Cicada vs Locust


Pets / Wednesday, April 1st, 2020

Cicadas and Locusts are often confused or considered the same thing, but they are very different. This confusion – usually seen with the identification of periodical cicadas as locusts, has been traced back to early North American colonists as researched by the College of Agricultural Science at Pennsylvania State University. With their ingrained religious teachings, they were familiar with the concept of plagues of locusts from Biblical accounts. When the swarms of periodic cicadas appeared, they assumed that these insects, indigenous to North America and therefore unfamiliar to them, were locusts.

All cicadas are members of the Homoptera order. Cicadas are related to crickets, but while crickets eat plants, cicadas have mouths which are designed to extract the juices from plants. The two types of cicadas are annual and periodical. Annual cicadas appear every Summer. Periodical cicadas appear every 13 or 17 years in large numbers. The body of the cicada is hardy and they have large eyes and broad heads. The wings of a cicada have a clear membrane that runs through them.

Periodical cicadas are typically darker than annual cicadas, sometimes being black. Periodical cicadas are only found in North America, and are aptly named, as they are a phenomenon that is experienced only every 13 or 17 years. Maturing underground with depths reaching up to two feet deep, periodical cicada adults emerge in large numbers and can be shocking to see. While the cicadas are 13 or 17 years old when they emerge, they will only last four weeks once they leave the ground.

Periodical cicadas have many predators, including birds, rodents, snakes, lizards, fish, raccoons, cats and dogs, opposums and other mammals eat cicadas while they are abundant. Their species survival is called predator satiation, and relies on the large number of their population to be released at selected times in order to sate predators in a way that distracts them from the cicadas which are able to lay eggs. Think of it as a “safety in numbers” strategy.

Given their feeding behavior, despite their foreboding presence, they do minimal damage to plants and trees. The bulk of the damage done by cicadas is to new or young trees whose branches are not yet developed enough to handle the weight of masses of cicada eggs that are left on them. 

Locusts are a type of grasshopper and are therefore more readily recognized by their behavior instead of  relying on body characteristics. Most grasshoppers are solitary and placid. The swarming behavior is a response to overcrowding of the grasshopper population. With such dense numbers, there is less space to move and increased tactile stimulation of their hind legs causes an increase in the production of the chemical serotonin in their bodies. This increase of serotonin causes the locusts to change color, often shifting their color scheme to yellow and black, eat more, become more aggressive, and breed more readily. This mutation can occur in a timeframe of as little as two to three hours.

Locust swarms can cover great distances and are easily tracked because of the visual created by such large numbers. In 1954, a swarm was tracked which originated in Northwest Africa and migrated all the way to Great Britain.

Unlike cicadas, which drink the juice from plants, locusts eat plants at accelerated speeds.

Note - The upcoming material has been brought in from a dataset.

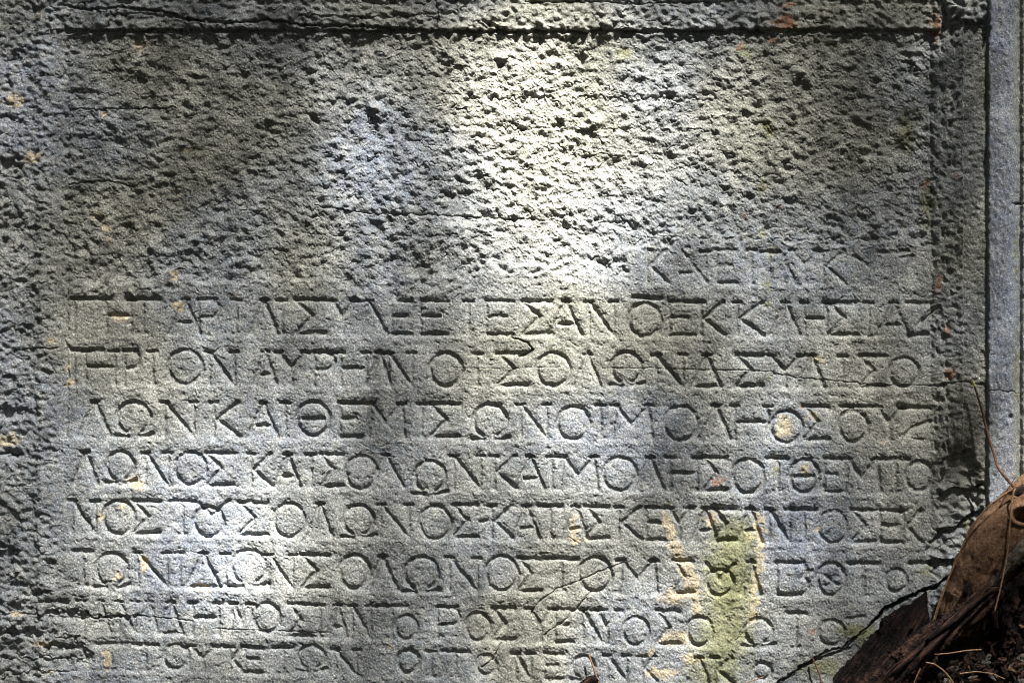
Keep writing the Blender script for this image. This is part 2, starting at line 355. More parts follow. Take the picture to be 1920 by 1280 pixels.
TXT = {
 1: [('K', 1213, 1250), free((1280, 471, 1267, 521, .7), (1275, 512, 1294, 512, .9), (1280, 471, 1326, 531, .6)), free((1313, 473, 1332, 473, .8), (1322, 473, 1322, 528, .4)), ('E', 1344, 1381), ('I', 1408), free((1427, 473, 1462, 473, 1), (1444, 474, 1444, 528, .4)),
     free((1471, 490, 1492, 532, .9), (1471, 480, 1471, 530, .4)), ('U', 1487, 1532), ('K', 1543, 1582), free((1602, 480, 1631, 500, .9), (1631, 500, 1648, 482, .7), (1648, 474, 1703, 471, 1)), free((1712, 480, 1688, 530, 1), (1688, 530, 1662, 545, .6), (1690, 484, 1712, 480, .6))],
 2: [('G', 134, 184), ('H', 198, 245), ('T', 236, 298), ('A', 318, 375), ('P', 372, 412), ('I', 442), ('L', 470, 520), ('I', 528), ('S', 553, 609), ('U', 622, 664), free((692, 565, 727, 628, .95), (692, 565, 676, 628, .4), (664, 565, 700, 565, .7)), ('E', 733, 770), ('E', 788, 838), ('I', 878), ('E', 912, 962), ('S', 980, 1034),
     ('A', 1031, 1090), ('N', 1104, 1150), ('O', 1209, 600, 30, 31), free((1187, 557, 1240, 560, 1)), ('E', 1255, 1302), ('K', 1314, 1356), ('K', 1382, 1430), ('L', 1446, 1500), ('H', 1508, 1550), ('S', 1553, 1606), ('I', 1628), ('A', 1645, 1705), free((1700, 568, 1740, 569, .9), (1752, 578, 1722, 608, .9), (1702, 630, 1740, 626, .9))],
 3: [('G', 134, 192), ('H', 160, 214), ('P', 232, 262), ('I', 285), ('O', 347, 688, 32, 32), ('N', 392, 438), ('A', 476, 518), ('U', 522, 572), ('P', 588, 628), ('H', 638, 686), ('L', 690, 732), ('N', 728, 772), ('O', 836, 693, 30, 31), ('I', 894), ('S', 933, 987), ('O', 1037, 693, 31, 31), ('L', 1078, 1126),
     ('W', 1175, 690, 28, 29), ('N', 1230, 1280), ('D', 1300, 1350), ('S', 1380, 1430), ('U', 1446, 1500), ('L', 1500, 1545), ('I', 1580), ('S', 1612, 1658), ('O', 1695, 698, 27, 27)],
 4: [('L', 150, 205), ('W', 250, 784, 31, 30), ('N', 308, 362), ('K', 400, 446), ('A', 466, 520), ('I', 534), ('Q', 587, 785, 30, 32), ('E', 636, 678), ('M', 690, 758), ('I', 790), ('S', 806, 860), ('W', 919, 789, 31, 31), ('N', 976, 1025), ('O', 1075, 793, 30, 31), ('I', 1126), ('M', 1148, 1222), ('O', 1277, 794, 31, 32),
     ('L', 1314, 1370), ('H', 1378, 1440), ('O', 1475, 801, 29, 30), ('S', 1507, 1553), ('O', 1600, 799, 27, 29), free((1575, 762, 1634, 763, 1)), ('U', 1645, 1690), free((1690, 764, 1740, 764, 1), (1745, 790, 1710, 802, 1), (1710, 802, 1694, 826, .9), (1712, 825, 1730, 824, .9))],
 5: [('L', 138, 182), ('W', 225, 874, 25, 27), ('N', 272, 314), ('O', 357, 878, 29, 30), ('S', 386, 436), ('K', 470, 508), ('A', 516, 562), ('I', 582), ('S', 600, 642), ('O', 678, 886, 29, 31), ('L', 690, 756), ('W', 806, 893, 29, 29), ('N', 850, 900), ('K', 926, 966), ('A', 968, 1020), ('I', 1034), ('M', 1050, 1120), ('O', 1162, 889, 31, 31),
     ('L', 1194, 1244), ('H', 1256, 1306), ('S', 1319, 1362), ('O', 1403, 893, 29, 32), ('T', 1440, 1476), ('Q', 1508, 893, 27, 31), ('E', 1545, 1577), ('M', 1584, 1650), ('T', 1656, 1702), ('O', 1724, 893, 25, 27)],
 6: [('N', 134, 178), ('O', 222, 970, 29, 31), ('S', 250, 298), ('T', 319, 364), ('O', 391, 978, 27, 28), free((372, 944, 398, 966, .7), (398, 966, 430, 938, .9)), ('S', 447, 500), ('O', 542, 975, 28, 32), ('L', 578, 622), ('W', 672, 975, 28, 28), ('N', 714, 766), ('O', 816, 980, 29, 31), ('S', 850, 895), free((900, 978, 912, 976, .9)), ('K', 922, 960),
     ('A', 962, 1012), ('T', 1009, 1053), ('A', 1056, 1102), ('S', 1098, 1140), ('K', 1160, 1200), ('E', 1212, 1246), ('U', 1254, 1294), ('A', 1300, 1346), ('S', 1338, 1378), ('A', 1386, 1428), ('N', 1442, 1480), ('T', 1486, 1530), ('O', 1562, 988, 26, 30), ('S', 1597, 1642), ('E', 1650, 1690), ('K', 1694, 1726)],
 7: [('T', 137, 172), ('W', 209, 1067, 29, 30), ('N', 258, 312), ('I', 336), ('D', 350, 412), ('I', 422), ('W', 466, 1063, 32, 32), ('N', 504, 548), ('S', 565, 615), ('O', 664, 1072, 28, 31), ('L', 690, 744), ('W', 790, 1075, 31, 31), ('N', 842, 894), ('O', 941, 1075, 30, 32), ('S', 972, 1014), ('T', 1024, 1081), ('O', 1116, 1077, 31, 31), ('M', 1160, 1232),
     ('S', 1262, 1298), ('O', 1350, 1092, 25, 24), free((1324, 1056, 1350, 1086, .8), (1350, 1086, 1376, 1058, .8)), ('L', 1390, 1426), ('B', 1456, 1514), ('O', 1559, 1086, 26, 30), free((1550, 1080, 1570, 1096, .8), (1568, 1080, 1552, 1098, .7)), ('T', 1590, 1648), ('O', 1681, 1088, 19, 21), free((1706, 1057, 1745, 1055, 1))],
 8: [free((76, 1128, 124, 1130, .8), (84, 1158, 130, 1160, .7)), ('M', 112, 156), ('A', 168, 206), ('N', 222, 252), ('L', 262, 296), ('D', 300, 340), ('H', 360, 408), ('M', 432, 474), ('O', 500, 1158, 24, 27), ('S', 541, 580), ('I', 598), ('A', 614, 650), ('N', 660, 694), ('T', 706, 762), ('O', 762, 1176, 20, 22), ('P', 820, 862), ('O', 896, 1175, 22, 26), ('S', 923, 964), ('U', 992, 1036), ('E', 1040, 1074), ('N', 1092, 1130), ('U', 1116, 1160),
     ('O', 1192, 1183, 24, 26), ('S', 1231, 1273), ('O', 1312, 1184, 23, 27), ('W', 1422, 1184, 26, 24), ('T', 1474, 1510), ('O', 1559, 1186, 24, 23), free((1588, 1160, 1620, 1156, 1))],
 9: [free((96, 1207, 140, 1212, .9), (150, 1214, 166, 1230, .6)), ('A', 132, 168), ('T', 180, 236), ('T', 250, 294), ('O', 330, 1231, 23, 22), ('U', 358, 404), ('K', 430, 452), ('E', 459, 490), ('T', 512, 548), ('W', 584, 1232, 24, 22), ('N', 628, 668), ('O', 765, 1239, 19, 21), ('I', 808), ('T', 828, 878), ('O', 912, 1246, 18, 18), ('N', 966, 994), ('E', 1020, 1054), ('W', 1094, 1250, 20, 20), ('N', 1138, 1174), ('K', 1204, 1228), ('L', 1290, 1330), ('K', 1340, 1372), ('O', 1430, 1258, 16, 15)],
}
PID = np.zeros((ny, nx), np.int16)          # which part a grid point belongs to
letters = []
HB = H.copy()
wear = 0.92 + 0.16 * np.tanh(n_patch * 0.9)
for r, lst in TXT.items():
    for item in lst:
        strokes = item if isinstance(item, list) else glyph(r, *item)
        allp = np.array([p for s in strokes for p in s[0]])
        xa, ya = allp.min(0) - 12; xb, yb = allp.max(0) + 12
        i0, i1 = max(0, int((xa - X0) / STEP)), min(nx, int((xb - X0) / STEP) + 2)
        j0, j1 = max(0, int((ya - Y0) / STEP)), min(ny, int((yb - Y0) / STEP) + 2)
        if i1 <= i0 or j1 <= j0: continue
        sl_ = (slice(j0, j1), slice(i0, i1))
        px_ = GX[sl_] + n_ragx[sl_] * 0.5; py_ = GY[sl_] + n_ragy[sl_] * 0.5
        carve = np.zeros(px_.shape)
        lw = random.uniform(0.9, 1.12)
        for pts, dep, wd in strokes:
            hw = 5.5 * wd * (0.85 + 0.25 * dep) * lw
            d = np.full(px_.shape, 1e9)
            for (p, q) in zip(pts[:-1], pts[1:]):
                d = np.minimum(d, seg_d(px_, py_, p[0], p[1], q[0], q[1]))
            carve = np.maximum(carve, dep * (.80 * sm(hw + .6, hw * 0.10, d) + .24 * sm(hw * 2.5, hw * .4, d)))
        rowdep = {1: 5.5, 2: 7.5, 3: 7.8, 4: 7.8, 5: 7.8, 6: 8.0, 7: 8.0, 8: 7.2, 9: 7.0}[r]
        xc = allp[:, 0].mean()
        fade = 0.85 if xc > 1540 else 1.0
        if r in (8, 9) and xc < 300: fade = 0.75
        cdep = carve * rowdep * fade * wear[sl_] * lw
        H[sl_] -= cdep
        letters.append(1)
        lid = 100 + len(letters)
        P = PID[sl_]; P[(cdep > 1.9) & (P == 0)] = lid

# faint guide lines and the swelling between the rows
for r in ROWS:
    a, b, c, d = ROWS[r]
    off = (1200 if r == 1 else 0)
    yl = c + b * 0 + d * (GX - off) + 9
    msk = sm(120, 150, GX) * sm(1745, 1700, GX) * (sm(1190, 1230, GX) if r == 1 else 1)
    H += 1.5 * np.exp(-((warpy * .4 + GY * .6 - yl) / 5.5) ** 2) * msk * (0.6 + 0.5 * np.tanh(n_patch))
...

This can be devastating to crop farmers and the community members that rely on those crops for jobs and food. A locust swarm can be 400 square miles in area, and contain up to 80 million locusts into just one half of a square mile. Similar to the behavior of humans shopping while preparing for an emergency, this feeding frenzy is a type of panic response. The overcrowding that changed the swarm from grasshoppers to locusts informs their interaction with crops and they fear food shortages, driving them to eat as much as quickly as possible. Locust swarms are found all over the world and the physical characteristics can shift depending on the climate and landscape.

Scientists speculate that the swarms could serve as a survival mechanism meant to help avoid predators, by appearing to be a large cohesive unit. Spiders, birds, lizards, and foxes are all natural predators to grasshoppers and locusts, but the swarms naturally ward off much opportunity.